Di tal ché di diritti quesiti può ragionarsi esclusivamente entro i ristretti limiti di una pattuizione individuale intervenuta anteriormente alla trasformazione della parte datoriale in società in house, ed esclusivamente fino alla cessazione dello specifico incarico in relazione al quale la pattuizione è intervenuta.

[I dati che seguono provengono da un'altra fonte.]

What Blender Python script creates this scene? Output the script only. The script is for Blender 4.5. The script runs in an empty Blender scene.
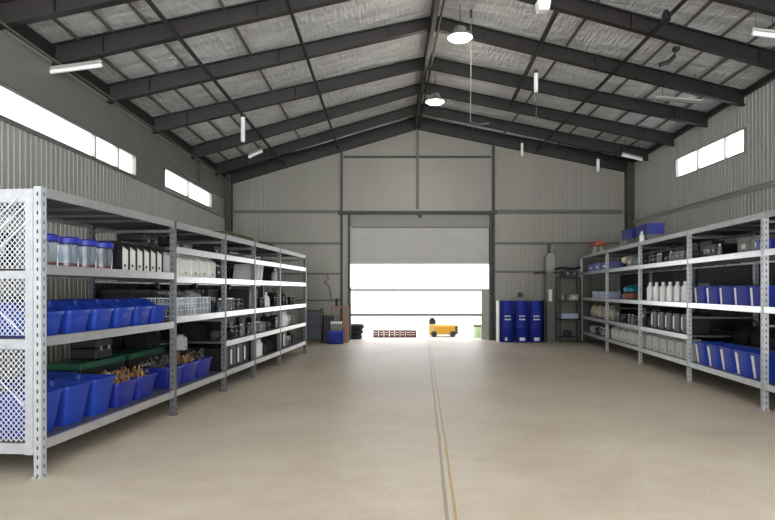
import bpy, bmesh, math, random
from mathutils import Vector, Matrix
random.seed(11)
scene = bpy.context.scene
COL = scene.collection
PI = math.pi

# ------------------------------------------------------------------ materials
def srgb(r, g, b):
    def f(v):
        v /= 255.0
        return v / 12.92 if v <= 0.04045 else ((v + 0.055) / 1.055) ** 2.4
    return (f(r), f(g), f(b), 1.0)

MATS = {}
def mat(name, rgb, rough=0.5, metal=0.0, var=0.12, scale=6.0, bump=0.0, bscale=40.0, trans=0.0, emit=None, spec=0.5, stretch=None):
    if name in MATS:
        return MATS[name]
    m = bpy.data.materials.new(name); m.use_nodes = True
    nt = m.node_tree; N = nt.nodes; L = nt.links
    b = N['Principled BSDF']
    c = srgb(*rgb)
    tc = N.new('ShaderNodeTexCoord')
    mp = N.new('ShaderNodeMapping'); L.new(tc.outputs['Object'], mp.inputs['Vector'])
    if stretch: mp.inputs['Scale'].default_value = stretch
    nz = N.new('ShaderNodeTexNoise'); nz.inputs['Scale'].default_value = scale; nz.inputs['Detail'].default_value = 5
    L.new(mp.outputs['Vector'], nz.inputs['Vector'])
    cr = N.new('ShaderNodeValToRGB')
    cr.color_ramp.elements[0].position = 0.3; cr.color_ramp.elements[1].position = 0.7
    cr.color_ramp.elements[0].color = tuple(x * (1 - var) for x in c[:3]) + (1,)
    cr.color_ramp.elements[1].color = tuple(min(1, x * (1 + var)) for x in c[:3]) + (1,)
    L.new(nz.outputs['Fac'], cr.inputs['Fac']); L.new(cr.outputs['Color'], b.inputs['Base Color'])
    b.inputs['Roughness'].default_value = rough; b.inputs['Metallic'].default_value = metal
    b.inputs['Specular IOR Level'].default_value = spec
    if trans: b.inputs['Transmission Weight'].default_value = trans
    if emit:
        b.inputs['Emission Color'].default_value = srgb(*rgb); b.inputs['Emission Strength'].default_value = emit
    if bump:
        n2 = N.new('ShaderNodeTexNoise'); n2.inputs['Scale'].default_value = bscale; n2.inputs['Detail'].default_value = 4
        L.new(mp.outputs['Vector'], n2.inputs['Vector'])
        bp = N.new('ShaderNodeBump'); bp.inputs['Strength'].default_value = bump; bp.inputs['Distance'].default_value = 0.05
        L.new(n2.outputs['Fac'], bp.inputs['Height']); L.new(bp.outputs['Normal'], b.inputs['Normal'])
    MATS[name] = m
    return m

M_wall = mat('ribbed_sheet', (168, 168, 162), 0.38, 0.2, 0.07, 1.2, 0.05, 3.0, stretch=(1, 1, 0.3))
M_wall_back = mat('back_sheet', (140, 137, 127), 0.36, 0.1, 0.06, 1.0, stretch=(1, 1, 0.3))
M_flash = mat('smooth_flashing', (122, 120, 115), 0.45, 0.2, 0.05, 2.0)
M_foil = None
M_steel = mat('painted_steel_frame', (33, 29, 27), 0.55, 0.1, 0.2, 3.0)
M_steel2 = mat('purlin_steel', (104, 100, 95), 0.5, 0.3, 0.2, 3.0)
M_girt = mat('girt_steel', (98, 95, 88), 0.5, 0.2, 0.1, 3.0)
M_col = mat('column_steel', (62, 60, 56), 0.55, 0.1, 0.15, 3.0)
M_shutter = mat('shutter', (190, 188, 182), 0.55, 0.0, 0.04, 2.0)
M_shutter_d = mat('shutter_box', (142, 139, 134), 0.55, 0.0, 0.04, 2.0)
M_white = mat('white_paint', (228, 229, 228), 0.45, 0.0, 0.04)
M_shelf = mat('galvanised_beam', (205, 206, 208), 0.3, 0.72, 0.08, 12.0)
M_deck = mat('galvanised_deck', (104, 103, 101), 0.4, 0.5, 0.12, 5.0)
M_wire = mat('wire', (222, 226, 232), 0.4, 0.2, 0.05)
M_blue = mat('blue_plastic', (30, 60, 158), 0.4, 0.0, 0.12, 4.0, spec=.35)
M_blue2 = mat('blue_lid', (34, 44, 150), 0.4, 0.0, 0.1, 4.0)
M_bluedk = mat('dark_blue_plastic', (28, 42, 138), 0.38, 0.0, 0.12, 4.0)
M_drum = mat('drum_blue', (30, 46, 142), 0.55, 0.0, 0.08, 4.0, spec=.25)
M_black = mat('black_plastic', (22, 22, 24), 0.45, 0.0, 0.2, 8.0)
M_blackm = mat('black_rubber', (16, 16, 17), 0.8, 0.0, 0.2, 8.0, 0.2)
M_dark = mat('dark_grey_plastic', (48, 49, 54), 0.5, 0.0, 0.15, 8.0)
M_file = mat('grey_board', (188, 188, 178), 0.6, 0.0, 0.05, 8.0)
M_filew = mat('white_board', (222, 222, 216), 0.6, 0.0, 0.04, 8.0)
M_bottle = mat('white_bottle_plastic', (240, 240, 240), 0.3, 0.0, 0.02, 8.0)
M_silver = mat('silver_metal', (190, 190, 188), 0.3, 0.8, 0.05, 8.0)
M_glass = mat('clear_plastic', (215, 226, 236), 0.06, 0.0, 0.02, trans=0.93)
M_red = mat('red_contents', (150, 44, 26), 0.6, 0.0, 0.4, 30.0)
M_rope = mat('brown_fibre', (150, 116, 74), 0.85, 0.0, 0.4, 30.0)
M_green = mat('green_lid', (18, 84, 58), 0.45, 0.0, 0.1)
M_beige = mat('beige_sack', (176, 168, 148), 0.85, 0.0, 0.12, 12.0, 0.4, 14)
M_tan = mat('tan_bread', (206, 172, 130), 0.8, 0.0, 0.2, 20.0)
M_orange = mat('orange_paint', (190, 88, 58), 0.5, 0.0, 0.1)
M_yellow = mat('yellow_paint', (226, 164, 34), 0.45, 0.0, 0.08)
M_lav = mat('lavender_box', (112, 116, 178), 0.55, 0.0, 0.12, 14)
M_pale = mat('pale_blue_case', (170, 182, 208), 0.45, 0.0, 0.06)
M_teal = mat('teal_plastic', (20, 120, 140), 0.4, 0.0, 0.1)
M_brown = mat('brown_plastic', (128, 78, 54), 0.6, 0.0, 0.15)
M_brick = mat('dark_red_crate', (108, 52, 44), 0.7, 0.0, 0.3, 12)
M_limegreen = mat('pale_green_plastic', (196, 226, 176), 0.45, 0.0, 0.05)
M_copper = mat('copper_brown_paint', (150, 112, 96), 0.55, 0.1, 0.15)
M_duct = mat('grey_duct', (112, 111, 104), 0.5, 0.15, 0.06, 2)
M_duct2 = mat('light_grey_duct', (150, 150, 142), 0.5, 0.1, 0.06, 2)
M_olive = mat('olive_box', (86, 82, 56), 0.7, 0.0, 0.25, 8)
M_cream = mat('cream_plastic', (214, 204, 170), 0.5, 0.0, 0.05)
M_midgrey = mat('mid_grey_plastic', (118, 118, 116), 0.5, 0.0, 0.1, 8)

def lamp_mat():
    m = bpy.data.materials.new('lamp_diffuser'); m.use_nodes = True
    b = m.node_tree.nodes['Principled BSDF']
    b.inputs['Emission Color'].default_value = (1, 0.95, 0.84, 1); b.inputs['Emission Strength'].default_value = 14
    return m
M_lamp = lamp_mat()

def pane_mat():
    m = bpy.data.materials.new('frosted_daylight_pane'); m.use_nodes = True
    nt = m.node_tree; N = nt.nodes; L = nt.links
    out = N['Material Output']; N.remove(N['Principled BSDF'])
    t = N.new('ShaderNodeBsdfTransparent'); t.inputs['Color'].default_value = (0.97, 0.98, 1, 1)
    g = N.new('ShaderNodeBsdfTranslucent'); g.inputs['Color'].default_value = (0.9, 0.92, 0.95, 1)
    mx = N.new('ShaderNodeMixShader'); mx.inputs['Fac'].default_value = 0.25
    L.new(t.outputs[0], mx.inputs[1]); L.new(g.outputs[0], mx.inputs[2]); L.new(mx.outputs[0], out.inputs['Surface'])
    return m
M_pane = pane_mat()

def foil_mat():
    m = bpy.data.materials.new('wrinkled_foil_insulation'); m.use_nodes = True
    nt = m.node_tree; N = nt.nodes; L = nt.links; b = N['Principled BSDF']
    tc = N.new('ShaderNodeTexCoord')
    mp = N.new('ShaderNodeMapping'); mp.inputs['Scale'].default_value = (0.5, 2.2, 1.0); L.new(tc.outputs['Object'], mp.inputs['Vector'])
    n1 = N.new('ShaderNodeTexNoise'); n1.inputs['Scale'].default_value = 2.2; n1.inputs['Detail'].default_value = 7; n1.inputs['Distortion'].default_value = 0.6
    L.new(mp.outputs[0], n1.inputs['Vector'])
    mp2 = N.new('ShaderNodeMapping'); mp2.inputs['Scale'].default_value = (3.5, 0.7, 1.0); L.new(tc.outputs['Object'], mp2.inputs['Vector'])
    n2 = N.new('ShaderNodeTexNoise'); n2.inputs['Scale'].default_value = 4.5; n2.inputs['Detail'].default_value = 5
    L.new(mp2.outputs[0], n2.inputs['Vector'])
    ad = N.new('ShaderNodeMath'); ad.operation = 'ADD'; L.new(n1.outputs['Fac'], ad.inputs[0]); L.new(n2.outputs['Fac'], ad.inputs[1])
    bp = N.new('ShaderNodeBump'); bp.inputs['Strength'].default_value = 0.9; bp.inputs['Distance'].default_value = 0.08
    L.new(ad.outputs[0], bp.inputs['Height']); L.new(bp.outputs['Normal'], b.inputs['Normal'])
    cr = N.new('ShaderNodeValToRGB'); cr.color_ramp.elements[0].position = 0.35; cr.color_ramp.elements[1].position = 0.7
    cr.color_ramp.elements[0].color = srgb(212, 212, 210); cr.color_ramp.elements[1].color = srgb(250, 250, 249)
    L.new(n1.outputs['Fac'], cr.inputs['Fac']); L.new(cr.outputs['Color'], b.inputs['Base Color'])
    b.inputs['Metallic'].default_value = 0.3; b.inputs['Roughness'].default_value = 0.32
    return m
M_foil = foil_mat()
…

Un tale assetto, peraltro, appare trovare sostanziale conferma anche nel vigente Testo Unico sulle società a partecipazione pubblica (d. lgs. n. 175 del 2016), il quale disciplina la “gestione del personale” per mezzo dell'art. 19, stabilendo che “ai rapporti di lavoro dei dipendenti delle società a controllo pubblico si applicano le disposizioni del capo I, titolo II, del libro V del codice civile, dalle leggi sui rapporti di lavoro subordinato nell'impresa, ivi incluse quelle in materia di ammortizzatori sociali, secondo quanto previsto dalla normativa vigente, e dai contratti collettivi”, con disciplina che rinviene la sua ratio nel “contenimento degli oneri contrattuali” di cui al comma 5 del medesimo art. 19.

Riferimenti

G. Fontana, Il rapporto di lavoro nelle società pubbliche: problemi applicativi e riforme legislative, in Il lavoro nelle Pubbliche Amministrazioni, 2014;

A. Nicodemo, Il pubblico concorso e il momento costitutivo del rapporto di lavoro nelle società pubbliche. Regole e privilegi, in Diritto Amministrativo, 2018;

P. Tullini, Processi organizzativi e continuità del lavoro nelle società partecipate, in Rivista Italiana di Diritto del Lavoro, 2019;

C. Marotta, Reclutamento e conversione del rapporto nelle società partecipate, in Lavoro Diritti Europa, 2024.